**DATA PROVIDED**

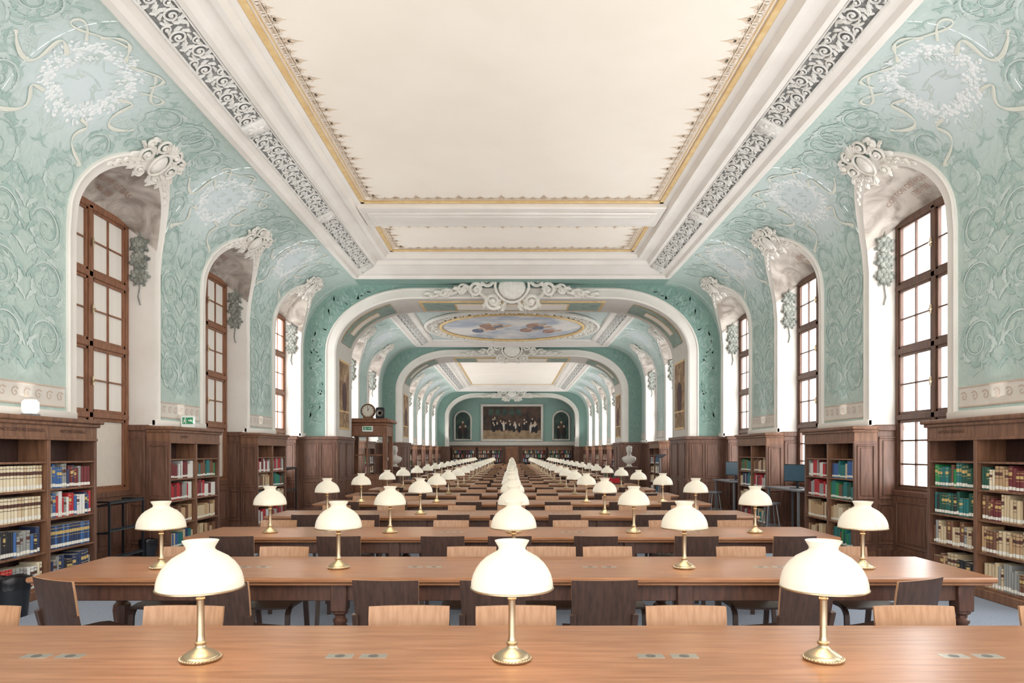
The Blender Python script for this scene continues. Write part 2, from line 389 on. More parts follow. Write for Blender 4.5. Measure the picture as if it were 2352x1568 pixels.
def make_wall(side,centers,y0,y1,detail):
    wall=MB(); wall.tint=[]
    mids=[(a+b)/2 for a,b in zip(centers,centers[1:])]
    if centers[0]-y0>2.2: mids=[centers[0]-1.725]+mids
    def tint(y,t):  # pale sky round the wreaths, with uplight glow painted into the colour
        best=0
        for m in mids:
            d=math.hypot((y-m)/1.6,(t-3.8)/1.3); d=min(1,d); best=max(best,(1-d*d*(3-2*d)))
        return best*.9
    def addcols(cols):
        rows=[];n=26
        for y,tl in cols:
            r=[]
            for k in range(n+1):
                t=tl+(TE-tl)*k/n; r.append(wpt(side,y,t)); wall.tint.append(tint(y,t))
            rows.append(r)
        wall.loft(rows)
    prev=y0
    for c in centers+[None]:
        e=(c-HWO) if c is not None else y1
        n=max(2,int((e-prev)/.12))
        if e>prev: addcols([(prev+(e-prev)*i/n,0) for i in range(n+1)])
        if c is None: break
        addcols([(c-HWO*math.cos(PI*i/30),tH(archO(HWO*math.cos(PI*i/30)))) for i in range(31)])
        prev=c+HWO
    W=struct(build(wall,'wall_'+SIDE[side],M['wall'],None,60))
    bo=MB();rv=MB();sf=MB()
    for c in centers:
        cur=[]
        for i in range(9): H=H0+(4.5-H0)*i/8; cur.append((-HWO,H,-HWI,H))
        for i in range(1,30):
            a=PI*i/30; do=-HWO*math.cos(a);di=-HWI*math.cos(a); cur.append((do,archO(do),di,archI(di)))
        for i in range(9): H=4.5-(4.5-H0)*i/8; cur.append((HWO,H,HWI,H))
        rows=[]
        for do,Ho,di,Hi in cur:
            r=[]
            for w,of in ((0,-.005),(0,.03),(.12,.045),(.3,.03),(.7,.03),(1,.03)):
                r.append(wpt(side,c+do+(di-do)*w,tH(Ho+(Hi-Ho)*w),of))
            rows.append(r)
        bo.loft(rows)
        rv.loft([[sflat(side,c+di,Hi,u/4) for u in range(5)] for do,Ho,di,Hi in cur[0:9]])
        rv.loft([[sflat(side,c+di,Hi,u/4) for u in range(5)] for do,Ho,di,Hi in cur[38:]])
        for dd in (-HWI,HWI): rv.loft([[sflat(side,c+dd,4.5,u/10) for u in range(11)],[soff(side,dd,c+dd,u/10) for u in range(11)]])
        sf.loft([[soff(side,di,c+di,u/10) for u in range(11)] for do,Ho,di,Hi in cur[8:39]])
    prev=y0
    for c in centers+[None]:
        e=(c-HWI) if c is not None else y1
        if e>prev: bo.bx(side*(XW-.05),side*(XW+.02),prev,e,1.93,2.03,.012)
        prev=(c+HWI) if c is not None else 0
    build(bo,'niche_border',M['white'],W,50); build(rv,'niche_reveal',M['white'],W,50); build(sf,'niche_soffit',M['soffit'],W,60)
    fz=MB(); prev=y0
    for c in centers+[None]:
        e=(c-HWO-.03) if c is not None else y1
        if e-prev>.3:
            a,b=prev+.03,e
            fz.cur=0; fz.bx(side*(XW-.008),side*(XW+.01),a,b,2.08,2.3)
            fz.cur=1
            for z in (2.075,2.30): fz.bx(side*(XW-.014),side*(XW+.01),a,b,z-.008,z+.008)
            n=int((b-a)/.16)
            for i in range(n):
                sp=spiral(a+(i+.5)*(b-a)/n,2.19-H0,.06,1.3,PI*.2,1,.016,14)
                fz.loft([[wpt(side,p[0],p[1],.012),wpt(side,q[0],q[1],.012)] for p,q in sp])
        prev=(c+HWO+.03) if c is not None else 0
    build(fz,'painted_frieze',[M['frieze'],M['friezepat']],W,0)
    def ok(pts):
        for pr in pts:
            for y,t in pr:
                if t<.42 or t>TE-.04 or y<y0+.03 or y>y1-.03: return False
                for c in centers:
                    d=abs(y-c)
                    if d<HWO+.02 and t<tH(archO(min(d,HWO)))+.04: return False
        return True
    orn=MB()
    def put(pts,mi,of):
        if not ok(pts): return
        orn.cur=mi
        orn.loft([[wpt(side,p[0],p[1],of),wpt(side,(p[0]+q[0])/2,(p[1]+q[1])/2,of+.002),wpt(side,q[0],q[1],of)] for p,q in pts])
    piers=[(a+b)/2 for a,b in zip(centers,centers[1:])]
    if centers[0]-y0>2.2: piers=[centers[0]-1.725]+piers
    rnd=random.Random(3)
    for pc in piers:
        for (dy,t0,R) in ((.33,.85,.26),(.36,1.5,.27),(.33,2.12,.25),(.5,2.75,.28),(.95,3.05,.26),(.78,3.3,.2),(1.35,3.5,.26),(1.15,4.1,.24),(1.6,4.2,.24)):
            for m in (-1,1):
                a0=PI*.9 if m>0 else PI*.1
                put(spiral(pc+m*dy,t0,R,1.35,a0,-m,.022),2,.009)
                put(spiral(pc+m*dy,t0,R-.03,1.3,a0,-m,.015),0,.007)
                for k in range(9 if detail else 3):
                    a=k*2*PI/9+.3
                    put(leaf(pc+m*dy+R*.95*math.cos(a),t0+R*.95*math.sin(a),a-m*1.25,.19,.06,(-m)*1.7,3),(1,0,2)[k%3],.008)
        if detail:
            for i in range(9):
                t0=.5+i*.25
                for m in (-1,1): put(leaf(pc+m*.01,t0,PI/2-m*.5,.24,.05,-m*.9,3),2 if i%2 else 0,.01)
        for k in range(620 if detail else 90):
            dy=rnd.uniform(0,1.72);t0=rnd.uniform(.45,TE-.1)
            an=2.2*math.sin(dy*3.1+t0*1.7)+1.3*math.cos(t0*2.6);Lh=rnd.uniform(.1,.22);W_=rnd.uniform(.018,.038);cu=rnd.uniform(-2.6,2.6);mi=rnd.choice((0,0,1,1,2))
            if math.hypot(dy/1.0,(t0-3.8)/.85)<.8:
                mi=2
                if rnd.random()<.35: continue
            for m in (-1,1):
                put(leaf(pc+m*dy,t0,an if m>0 else PI-an,Lh,W_,m*cu,3),mi,.003+.0003*(k%5))
    build(orn,'painted_scrollwork',[M['leafd'],M['leafm'],M['leafl']],W,0,False)
    for m in mids: wreath(side,m,W,detail)
    for c in centers:
        if c>8: garland(side,c,W)
    return W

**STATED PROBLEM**
Restate the data above word for word. Do not include the images.

**TASK SOLUTION**
The Blender Python script for this scene continues. Write part 2, from line 389 on. More parts follow. Write for Blender 4.5. Measure the picture as if it were 2352x1568 pixels.
def make_wall(side,centers,y0,y1,detail):
    wall=MB(); wall.tint=[]
    mids=[(a+b)/2 for a,b in zip(centers,centers[1:])]
    if centers[0]-y0>2.2: mids=[centers[0]-1.725]+mids
    def tint(y,t):  # pale sky round the wreaths, with uplight glow painted into the colour
        best=0
        for m in mids:
            d=math.hypot((y-m)/1.6,(t-3.8)/1.3); d=min(1,d); best=max(best,(1-d*d*(3-2*d)))
        return best*.9
    def addcols(cols):
        rows=[];n=26
        for y,tl in cols:
            r=[]
            for k in range(n+1):
                t=tl+(TE-tl)*k/n; r.append(wpt(side,y,t)); wall.tint.append(tint(y,t))
            rows.append(r)
        wall.loft(rows)
    prev=y0
    for c in centers+[None]:
        e=(c-HWO) if c is not None else y1
        n=max(2,int((e-prev)/.12))
        if e>prev: addcols([(prev+(e-prev)*i/n,0) for i in range(n+1)])
        if c is None: break
        addcols([(c-HWO*math.cos(PI*i/30),tH(archO(HWO*math.cos(PI*i/30)))) for i in range(31)])
        prev=c+HWO
    W=struct(build(wall,'wall_'+SIDE[side],M['wall'],None,60))
    bo=MB();rv=MB();sf=MB()
    for c in centers:
        cur=[]
        for i in range(9): H=H0+(4.5-H0)*i/8; cur.append((-HWO,H,-HWI,H))
        for i in range(1,30):
            a=PI*i/30; do=-HWO*math.cos(a);di=-HWI*math.cos(a); cur.append((do,archO(do),di,archI(di)))
        for i in range(9): H=4.5-(4.5-H0)*i/8; cur.append((HWO,H,HWI,H))
        rows=[]
        for do,Ho,di,Hi in cur:
            r=[]
            for w,of in ((0,-.005),(0,.03),(.12,.045),(.3,.03),(.7,.03),(1,.03)):
                r.append(wpt(side,c+do+(di-do)*w,tH(Ho+(Hi-Ho)*w),of))
            rows.append(r)
        bo.loft(rows)
        rv.loft([[sflat(side,c+di,Hi,u/4) for u in range(5)] for do,Ho,di,Hi in cur[0:9]])
        rv.loft([[sflat(side,c+di,Hi,u/4) for u in range(5)] for do,Ho,di,Hi in cur[38:]])
        for dd in (-HWI,HWI): rv.loft([[sflat(side,c+dd,4.5,u/10) for u in range(11)],[soff(side,dd,c+dd,u/10) for u in range(11)]])
        sf.loft([[soff(side,di,c+di,u/10) for u in range(11)] for do,Ho,di,Hi in cur[8:39]])
    prev=y0
    for c in centers+[None]:
        e=(c-HWI) if c is not None else y1
        if e>prev: bo.bx(side*(XW-.05),side*(XW+.02),prev,e,1.93,2.03,.012)
        prev=(c+HWI) if c is not None else 0
    build(bo,'niche_border',M['white'],W,50); build(rv,'niche_reveal',M['white'],W,50); build(sf,'niche_soffit',M['soffit'],W,60)
    fz=MB(); prev=y0
    for c in centers+[None]:
        e=(c-HWO-.03) if c is not None else y1
        if e-prev>.3:
            a,b=prev+.03,e
            fz.cur=0; fz.bx(side*(XW-.008),side*(XW+.01),a,b,2.08,2.3)
            fz.cur=1
            for z in (2.075,2.30): fz.bx(side*(XW-.014),side*(XW+.01),a,b,z-.008,z+.008)
            n=int((b-a)/.16)
            for i in range(n):
                sp=spiral(a+(i+.5)*(b-a)/n,2.19-H0,.06,1.3,PI*.2,1,.016,14)
                fz.loft([[wpt(side,p[0],p[1],.012),wpt(side,q[0],q[1],.012)] for p,q in sp])
        prev=(c+HWO+.03) if c is not None else 0
    build(fz,'painted_frieze',[M['frieze'],M['friezepat']],W,0)
    def ok(pts):
        for pr in pts:
            for y,t in pr:
                if t<.42 or t>TE-.04 or y<y0+.03 or y>y1-.03: return False
                for c in centers:
                    d=abs(y-c)
                    if d<HWO+.02 and t<tH(archO(min(d,HWO)))+.04: return False
        return True
    orn=MB()
    def put(pts,mi,of):
        if not ok(pts): return
        orn.cur=mi
        orn.loft([[wpt(side,p[0],p[1],of),wpt(side,(p[0]+q[0])/2,(p[1]+q[1])/2,of+.002),wpt(side,q[0],q[1],of)] for p,q in pts])
    piers=[(a+b)/2 for a,b in zip(centers,centers[1:])]
    if centers[0]-y0>2.2: piers=[centers[0]-1.725]+piers
    rnd=random.Random(3)
    for pc in piers:
        for (dy,t0,R) in ((.33,.85,.26),(.36,1.5,.27),(.33,2.12,.25),(.5,2.75,.28),(.95,3.05,.26),(.78,3.3,.2),(1.35,3.5,.26),(1.15,4.1,.24),(1.6,4.2,.24)):
            for m in (-1,1):
                a0=PI*.9 if m>0 else PI*.1
                put(spiral(pc+m*dy,t0,R,1.35,a0,-m,.022),2,.009)
                put(spiral(pc+m*dy,t0,R-.03,1.3,a0,-m,.015),0,.007)
                for k in range(9 if detail else 3):
                    a=k*2*PI/9+.3
                    put(leaf(pc+m*dy+R*.95*math.cos(a),t0+R*.95*math.sin(a),a-m*1.25,.19,.06,(-m)*1.7,3),(1,0,2)[k%3],.008)
        if detail:
            for i in range(9):
                t0=.5+i*.25
                for m in (-1,1): put(leaf(pc+m*.01,t0,PI/2-m*.5,.24,.05,-m*.9,3),2 if i%2 else 0,.01)
        for k in range(620 if detail else 90):
            dy=rnd.uniform(0,1.72);t0=rnd.uniform(.45,TE-.1)
            an=2.2*math.sin(dy*3.1+t0*1.7)+1.3*math.cos(t0*2.6);Lh=rnd.uniform(.1,.22);W_=rnd.uniform(.018,.038);cu=rnd.uniform(-2.6,2.6);mi=rnd.choice((0,0,1,1,2))
            if math.hypot(dy/1.0,(t0-3.8)/.85)<.8:
                mi=2
                if rnd.random()<.35: continue
            for m in (-1,1):
                put(leaf(pc+m*dy,t0,an if m>0 else PI-an,Lh,W_,m*cu,3),mi,.003+.0003*(k%5))
    build(orn,'painted_scrollwork',[M['leafd'],M['leafm'],M['leafl']],W,0,False)
    for m in mids: wreath(side,m,W,detail)
    for c in centers:
        if c>8: garland(side,c,W)
    return W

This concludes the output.